The well-travelled Daciūtė, a one-time resident of Beijing who now lives in the United States, is the author of 11 children’s books with one poetry book for grownups — a collection of poetry for adults entitled Žuvys fontanuose (Fish in Fountains).

 

What are the boundaries between these genres of children’s books and poetry for adults? Who gets to draw them? Are they existent? What does one feel when navigating between them? These are questions she still asks herself at times, she says, but she remains lucid on one key point:

 

“I definitely know what it is that I want to do — I want to tell stories. Whomever they’re addressed to. In the form and genre that those stories wish to be told. Poet Maya Angelou said that ‘there is no greater agony than bearing an untold story inside you.’ You write and the relief comes shortly. For the time being,” she said.

 

And now her storytelling is in full flow, she said, speaking ahead of her appearance in the 6th EU-China International Literary Festival.

 

“One day I started. And I can’t stop. I am happy that I can do that with different audiences, in different genres. I can see how stories can change children’s attitude and their behavior, reading habits, etc. So it’s easy for me to motivate myself to write new stories.”

 

Developing narratives for children
When developing her own stories for children she feels some factors are critical, and key is that you must think about your reader while writing. “And you must believe in your story. It has to come from some place deep in you,” she said.

 

Additionally, a good illustrator is essential she believes. She started working with illustrator Ausra Kiudulaite while she was living in Beijing and they both fully believed in a story Daciūtė was working on called The Fox on the Swing, which ultimately became an award-winning success and was translated into several languages around the world, including Chinese, published by Beijing Qianqiu Zhiye Publishing Co.
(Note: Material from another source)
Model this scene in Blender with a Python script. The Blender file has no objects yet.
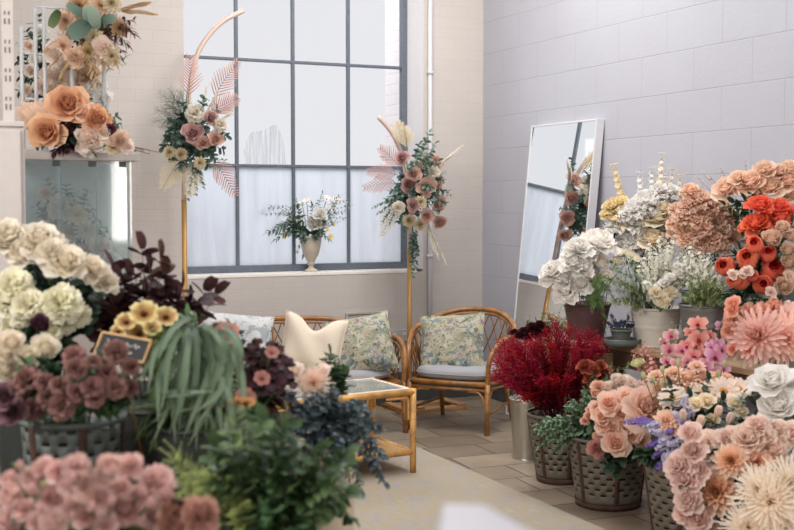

It was the right time and the right people to tell the right story, she said.
The Fox and the Swing is about happiness and friendship, she said. “It’s also about loss. We go through a lot of losses in our life. I just want children to know that you may face loss and can live on.”
Ms. Gao from Beijing Qianqiu Zhiye Publishing Co., Ltd said, “The Fox on the Swing is an impressive children’s book, a magical journey for kids. There are many thought-provoking sentences with profound meaning on happiness and friendship.”
Genre switching
As she considers the different literary genres she works in, Daciūtė feels that younger audiences can ultimately be more challenging than their adult counterparts.
“Meetings with adult readers are easier: you can be sure that even if they’re bored, the audience will calmly sit in their seats until the end, they won’t cause a racket, and nobody will attempt to do a headstand, or force you to do one,” she said.
It is important to develop readers from a very early age, she believes. “Show them different books with different stories and different illustrations. You have to help reveal the breadth and depth of children’s literature.”
If she comes across an occasional reluctant young reader she will “agitate them, read to them… show them different books, read them poetry, help them to find their authors, their books,” she said.
While people on the outside sometimes see switching between genres as being a major transition for a writer, for her on the inside she feels it is fundamentally familiar and somewhat similar terrain, comparing the change to a violinist who is choosing to play either Tchaikovsky’s Nutcracker or Vivaldi’s Four Seasons, and they “do not make much of a distinction between the two.”

 

Writer’s block
While the international success of The Fox on the Swing was very welcome, it had its own dark side for her as a writer for a while — in the aftermath she had a touch of writer’s block and couldn’t write for some time.

 

“I tried assembling new works for children, but they did not stick, it seemed like they paled in comparison to the original book. Now I understand that I had put too much pressure on myself and set the standard too high,” she said, adding that at the same time she and her family had moved to a new country.

 

“This experience posed new challenges and stress, but it also gave me a lot of time for myself and the possibility to view my own life from the side, as if it were somebody else’s. A wave of poems soon followed. These poems emerged from the deep and painful recesses of my mind. Not the kind of place you’d like to put yourself in, not the kind of place where children’s poetry is born, but the kind that makes you scared — the place you’d rather avoid, but once you’re in it, you’ll emerge as a different person.”

 

Step by step, new and different works came into being. They, together with a portion of her earlier poems, are laid out in the book Žuvys fontanuose, which will be published in the fall by the publishing house Dvi tylos.

 

My time in Beijing
Daciūtė lived in Beijing from 2011-2015 and looks back on her time in the city very warmly, and feels it certainly helped form her as a writer.

 

“I loved living in Beijing. Different culture, warm people, rich culture. I even learnt some survival Chinese,” she said, adding that just about the only thing she did not like was the air pollution which was high at the time.

 

“I just loved the time I spent in Beijing. I miss it. One of my children was born there. The birthplace in her passport is Beijing, China.”

 

She started to write while living in China and has developed some stories for kids about bears adapted from Chinese stories.

 

“I am quite sure that China helped to awaken the writer in me,” she said.